ドストエフスキー『罪と罰』における死と復活のドラマ(2015/11/17)【清水正チャンネル】 - YouTube

文学の交差点(連載29)

清水正

 ○描かれざる〈踏み越え〉

 『罪と罰』の原題は『преступление и наказание』で直訳すれば『犯罪と刑罰』である。我が国では内田魯庵が英訳タイトル『CRIME AND PUNISHMENT』を『罪と罰』と訳して以来、今日まですべての翻訳者がこのタイトルに従っている。〈犯罪〉(преступление)とは従来の風習慣習を打ち破ったり法律を踏み越えたりする事である。〈преступление〉を〈罪〉と訳すと、どうしても宗教的なニュアンスが濃くなる。宗教的な意味での〈罪〉は英語では〈sin〉、ロシア語では〈грех〉である。したがってフレデリック・ウィショウは『преступление и наказание』を原語通りに英訳したことになる。内田魯庵が『罪と罰』と訳したことで、わたしたちはこの作品のタイトル自体にも注意を向けなければならなくなったわけだが、ここでは〈преступление〉を〈踏み越え〉と訳して話を進めていく。

罪と罰』には主人公ロジオンの〈踏み越え〉、つまりロジオンの〈高利貸しアリョーナ殺し〉と〈リザヴェータ殺し〉が詳細に描かれている。しかしドストエフスキーはロジオンだけの〈踏み越え〉をこの作品で取り扱っていたのではない。実はマルメラードフの後妻カチェリーナ、スヴィドリガイロフ、プリヘーリヤ、ドゥーニャ、そしてソーニャの〈踏み越え〉などもきちんと視野において描いている。

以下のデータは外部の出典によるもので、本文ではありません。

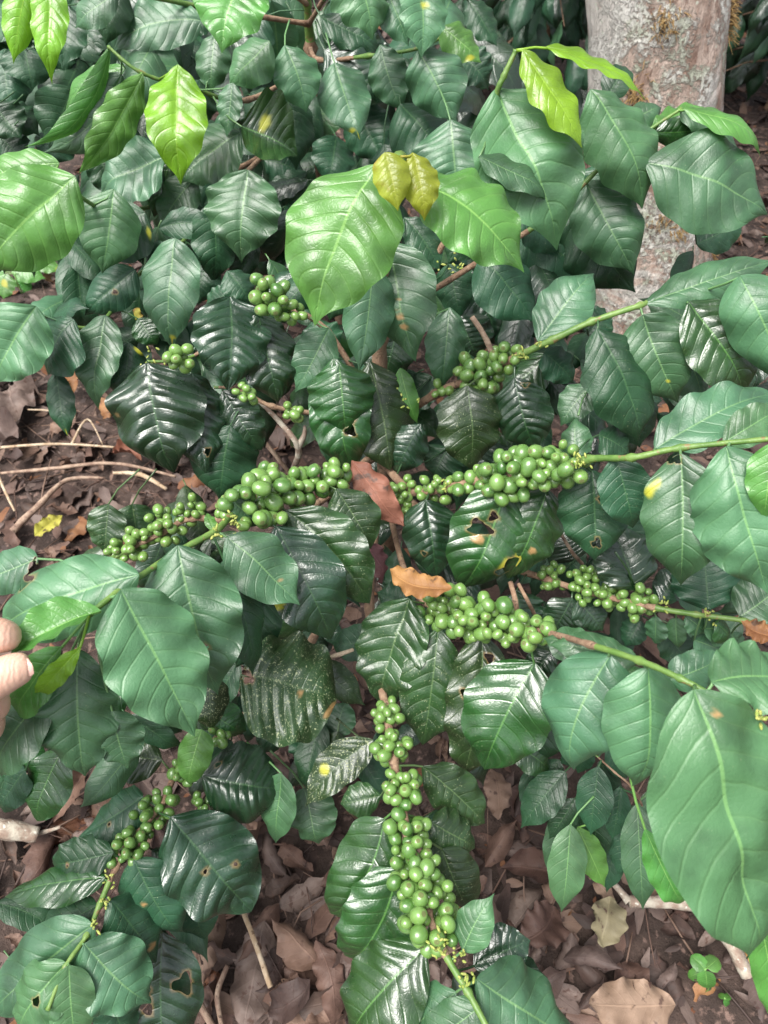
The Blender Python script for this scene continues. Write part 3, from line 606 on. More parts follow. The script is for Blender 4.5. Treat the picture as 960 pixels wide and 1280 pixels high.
# class bx by tx ty width depth options   (@key: the branch the leaves grow on)
LEAVES = """
@u5
Y 35 -22 17 78 40 .90 wv=.05
Y 62 -28 57 96 44 .90 wv=.05
M 148 -10 90 33 40 1.0
D 152 -16 128 52 40 1.06
M 252 26 132 56 58 1.08 k=-.06
D 262 5 215 50 44 1.16
D 85 5 78 85 46 1.14
D 30 20 12 62 36 1.2
D 110 20 112 85 40 1.22
@u1
Y 222 80 221 222 74 .95 wv=.055 a=.04 r=8
L 178 92 102 219 48 .965 wv=.09 r=-25 f=.3
L 137 60 37 190 30 .975 wv=.05 k=.12 r=-40
M 152 92 52 193 52 1.0 k=.10 r=-12
L 157 84 75 132 36 1.01
D 90 110 62 185 60 1.10
D 30 58 40 114 56 1.16
D 5 60 12 140 54 1.18
D -10 128 26 172 50 1.12
D 5 132 50 166 42 1.14
D 0 170 32 202 44 1.16
D 70 165 62 205 44 1.18
D 60 30 85 92 48 1.2
M 205 196 116 240 74 1.02 r=10
D 165 150 120 200 60 1.1
M 300 165 222 226 72 1.03
D 250 100 240 160 50 1.12
D 215 60 262 62 40 1.14
W 338 52 284 107 55 .98
M 268 40 262 114 40 1.03
M 291 104 282 171 30 1.0 r=20
L 302 158 374 188 76 1.0 c=-.5 a=-.02 y=.35:.3:.10 cls=B
@u0
W 356 56 384 138 58 1.0
M 418 78 450 173 58 1.03 y=.97:0:.10
D 355 108 372 208 50 1.08
D 400 20 480 60 40 1.12
G 405 62 490 124 56 1.14
G 412 58 492 66 44 1.16
D 330 20 300 60 50 1.2
G 300 120 318 160 44 1.2
D 440 130 480 200 56 1.2
D 420 170 410 230 50 1.24
D 345 120 300 150 40 1.18
D 330 200 380 215 45 1.15
@u3
L 306 -48 275 63 92 .88 a=.05
@u4
W 442 -42 469 44 76 .95
W 530 -32 530 69 60 .96 y=.38:.1:.05
M 480 -22 511 57 42 .98
D 585 0 622 57 36 1.12
@u7
M 522 62 568 153 66 1.0
L 552 34 604 76 44 1.03 y=.75:-.6:.09
M 475 56 501 138 46 1.06
D 500 72 545 152 46 1.1
D 578 66 614 110 42 1.1
M 563 150 572 245 92 .98 c=.3
D 500 130 560 200 70 1.08
D 480 180 500 240 50 1.1
@u2
L 95 221 -28 342 108 .80 a=.07
L 74 204 -42 232 46 .86
W 142 236 128 342 74 .93
D 182 266 116 322 74 .98 y=.15:.75:.05
M 244 222 196 287 44 1.06
L 216 196 192 272 32 1.06 cls=B
D 120 190 150 250 40 1.12
@u6
M 309 212 297 326 86 .98
D 266 252 270 354 52 1.02
D 219 298 207 438 66 .96 y=.93:.3:.05 cls=M
D 168 336 102 393 48 .98 h=.42:.2:.03:.04
D 207 303 180 331 26 1.0
W 46 382 -12 482 86 .84
D 92 399 50 468 76 .88 h=.5:-.8:.10:.08;.66:-.45:.05:.04
M 132 394 113 511 52 .91
D 161 428 152 503 46 .93 y=.1:.8:.05
D 70 462 81 546 32 .92 y=.97:0:.06
L 172 398 195 430 32 1.0 cls=B
D 262 320 245 380 40 1.05
D 240 260 235 300 40 1.1
@m0
L 470 204 389 405 140 .62 a=.05 c=.22 f=.06
L 519 222 662 333 110 .63 a=.07 c=.25
Z 481 190 497 263 46 .575 f=.3
Z 516 190 531 273 46 .585 f=.3
M 466 326 449 464 58 .76
M 485 302 517 452 88 .78 n=.55:-.05:.02;.62:-.03:.025;.7:0:.03;.48:-.02:.012
D 505 272 552 338 40 .86
D 430 330 410 400 60 .95
M 562 384 552 490 46 .86
D 560 330 575 400 45 .95
G 575 395 598 450 60 .96
G 470 470 500 410 60 .97
G 500 400 480 480 52 .93
D 410 440 386 400 52 .95
D 400 300 420 370 52 1.0
D 540 470 500 520 50 1.0
G 590 340 625 430 56 1.0
@shoot
D 600 322 668 402 72 .86
M 598 196 693 243 36 .70
W 621 110 711 301 134 .72 a=.05 c=.22
Y 654 61 731 181 52 .685 r=-15
Y 682 58 814 113 40 .70 r=-35 f=.35
D 650 272 706 314 42 .88
D 640 200 690 280 66 .92
D 560 230 600 310 60 .98
D 650 290 748 348 72 .92
D 600 260 560 330 50 1.0
@shoot2
W 737 113 814 253 86 .79 a=.05
M 733 226 796 341 76 .85
D 712 258 796 366 84 .90
M 806 203 964 266 108 .80 a=.08 c=.3
L 814 166 896 130 46 .84
L 855 136 962 184 40 .79 r=-20 a=.10
M 850 139 930 196 34 .82 r=-30
L 815 166 892 160 32 .83 cls=B
M 784 152 830 128 36 .86
D 758 122 786 76 34 .9
D 870 305 935 272 40 .98
D 760 200 745 260 50 .95
@rup
M 672 425 743 337 62 .79
D 748 410 808 554 82 .755
M 803 393 853 509 78 .75 y=.7:.0:.02
B 861 377 941 493 80 .745
W 925 345 990 492 86 .70
M 806 379 972 322 50 .755 r=-15
D 680 440 721 479 40 .83
M 852 440 880 502 54 .82
M 900 440 940 503 50 .80
G 643 472 669 568 66 .80 h=.12:.55:.03:.035
S 584 482 592 588 76 .80
L 690 440 602 520 50 .88 cls=B
D 735 420 760 380 40 .86
G 620 470 600 540 50 .9
D 665 455 700 520 50 .92
M 900 420 965 440 50 .84
@rmid
D 770 570 794 666 58 .68
M 851 567 850 739 88 .63 y=.24:-.85:.055 h=.04:-.5:.03:.04
W 908 558 965 748 116 .60 a=.05
L 968 553 956 655 52 .58
M 819 560 982 478 66 .67 r=-12
W 905 553 982 506 48 .64
M 719 574 718 519 36 .76
M 738 482 700 532 40 .82
D 740 588 745 703 78 .735 h=.30:.28:.05:.05;.78:.05:.05:.05
D 748 543 792 568 40 .78
G 796 738 768 652 72 .80
G 532 625 546 723 62 .80 h=.65:-.4:.03:.03
B 634 602 580 744 90 .76 h=.42:-.35:.06:.09;.30:-.1:.04:.04;.66:.85:.1:.06 y=.62:.85:.08 n=.52:-.28:.05
B 684 611 640 729 74 .77 n=.62:.25:.05
G 526 530 492 592 46 .86
L 500 460 522 532 26 .86
D 560 560 540 600 50 .92
G 640 560 600 600 50 .9
D 780 480 805 560 60 .86
M 775 500 830 500 45 .88
D 700 560 740 620 60 .9
D 760 630 800 700 60 .86
@rlow
D 886 763 880 685 74 .80
M 925 771 982 728 62 .78
G 825 752 860 703 36 .82
M 820 770 818 808 26 .80
M 845 772 848 814 22 .79
M 857 770 884 792 26 .79
M 880 786 922 788 38 .78
M 868 800 908 816 36 .80
M 915 792 926 822 24 .8
B 895 778 915 800 30 .77
D 800 775 780 810 30 .86
D 830 790 860 830 40 .88
G 645 738 652 794 56 .84
G 715 748 688 792 44 .83
G 722 752 755 790 40 .83
D 640 690 690 700 60 .95
G 720 700 700 660 60 .92
G 770 700 740 680 60 .94
D 600 700 560 660 70 .98
@rfront
M 762 819 705 973 102 .55 k=-.05
W 812 835 803 1002 102 .53 a=.05
W 869 863 957 1218 200 .455 a=.06 c=.2 n=.08:.25:.012;.10:.05:.01
W 890 851 1000 846 100 .49
M 800 826 688 800 46 .60
M 835 850 912 816 44 .55
M 741 808 678 794 44 .62
L 948 1140 972 1295 44 .52
L 806 1036 862 1147 42 .58
B 668 829 600 972 102 .70 c=.25
G 690 814 655 852 36 .72
S 512 748 468 888 80 .76 h=.9:.2:.04:.03
S 548 786 528 938 74 .75
S 603 790 577 974 76 .74 k=.05 h=.15:.3:.03:.03;.40:-.5:.025:.02 n=.5:.5:.03
B 640 930 692 965 40 .86
D 690 860 660 960 60 .85
G 560 740 600 720 60 .90
D 520 760 470 740 50 .92
@left
W 172 718 -28 792 96 .57 h=.62:-.9:.05:.05
M 48 698 -35 730 52 .62 h=.1:.7:.1:.08
L 126 763 8 820 54 .538 dt=-.020 f=.5 c=-.2 r=25
L 78 808 8 905 58 .55
Y 101 808 40 877 28 .54 r=-30
W 150 737 248 923 120 .55 a=.05
M 97 812 106 978 86 .58
M 60 868 -22 978 78 .58
M 140 888 160 963 56 .60
B 80 935 40 1032 58 .68
D 32 962 -8 1022 38 .68
M 222 682 272 878 106 .60 wv=.10 h=.62:.1:.02:.02
D 280 700 322 852 50 .66
M 283 671 376 756 72 .655 c=.1 n=.68:.1:.02
G 345 658 419 806 88 .69 y=.5:-.9:.06
S 357 638 463 760 78 .715 k=.07
S 420 611 466 687 58 .74
L 268 664 258 640 14 .68
D 300 700 290 790 60 .74
M 290 625 325 660 30 .68
D 330 740 290 840 60 .76
@lowleft
X 300 842 424 868 128 .74 b=1 h=.10:-.1:.05:.06;.02:.1:.04:.05 n=.62:-.1:.03;.95:-.6:.06
X 262 845 266 918 44 .78
S 202 950 128 948 54 .80 h=.85:.2:.05:.05
L 252 912 232 991 42 .76
D 179 996 94 1048 62 .79 h=.5:.2:.02:.02
G 252 970 356 988 88 .80 h=.15:.55:.03:.03
L 352 966 342 1058 45 .82 cls=W
D 386 906 390 972 52 .86
D 354 926 316 914 36 .88
M 420 922 432 874 40 .86
M 380 985 397 1064 56 .88
S 466 925 378 1012 46 .78 k=-.06 y=.55:-.3:.05 cls=X
G 213 1021 316 1144 102 .76 a=.07 h=.45:-.15:.018:.025;.58:.40:.025:.02
G 190 1062 246 1092 38 .78
D 168 1074 229 1177 68 .75 n=.42:-.35:.03
D 142 1065 54 1082 50 .745 h=.62:.1:.025:.025
B 131 1097 4 1120 46 .74
D 122 1132 38 1172 48 .745
W 116 1156 -32 1284 76 .71 cls=M
D 137 1124 206 1206 72 .735 n=.75:.1:.04
M 105 1179 191 1258 82 .70
W 83 1204 8 1304 72 .69 h=.42:.1:.04:.04
W 86 1206 96 1314 58 .685
G 203 1165 206 1325 92 .78 h=.40:.55:.07:.07;.50:-.45:.09:.08
D 240 1098 256 1184 48 .84
D 135 1245 160 1305 52 .76
B 250 880 310 920 40 .84
D 290 925 250 960 40 .9
B 270 880 225 910 40 .84
M 400 950 372 930 30 .92
@down
B 481 1022 402 1158 84 .70 k=.10 cls=B sp=1
B 497 1086 424 1218 90 .68 k=.08
S 528 958 608 1032 54 .73 f=.3
S 540 1028 600 1060 56 .71
S 552 1060 590 1146 56 .70
W 578 1189 616 1119 48 .61 wv=.05
M 531 1184 428 1304 96 .62 a=.08 c=.3 cls=B
M 570 1240 492 1304 56 .60
M 600 1258 512 1314 52 .585
M 597 1224 730 1304 98 .60
G 592 1208 664 1176 60 .64
S 476 995 424 1006 38 .76
B 500 1110 488 1170 30 .72
G 590 1220 640 1290 60 .64
@upleft
G 288 370 285 488 86 .835
G 322 389 350 502 68 .85
D 284 338 314 378 40 .85
D 288 364 254 386 28 .87
G 185 454 208 592 110 .83 a=.05 h=.42:-.85:.015:.02
G 240 466 258 592 68 .845 h=.78:.3:.04:.03
M 411 410 368 492 48 .85
D 372 470 388 410 40 .92
@upleft2
G 278 488 326 564 48 .865
D 288 532 275 630 78 .87
B 418 448 436 592 70 .83 h=.38:.5:.06:.05;.62:.3:.05:.05 y=.3:.2:.04 n=.5:.4:.06
B 424 455 433 543 76 .815
S 462 452 488 588 82 .86
D 320 440 340 500 40 .95
S 135 630 130 695 44 .9
S 165 630 172 680 50 .93
"""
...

 問題は彼らの〈踏み越え〉の場面が読者の誰にでも分かるようには描かれていないということである。はっきり言えば具体的には何一つ描かれていないのである。何一つ描かれていない場面が、にもかかわらずある種の想像力を働かせると実に鮮明にその場面が浮上してくるのである。真っ暗闇の中の出来事がある種の照明を当てると鮮明に立ち上がってくるのである。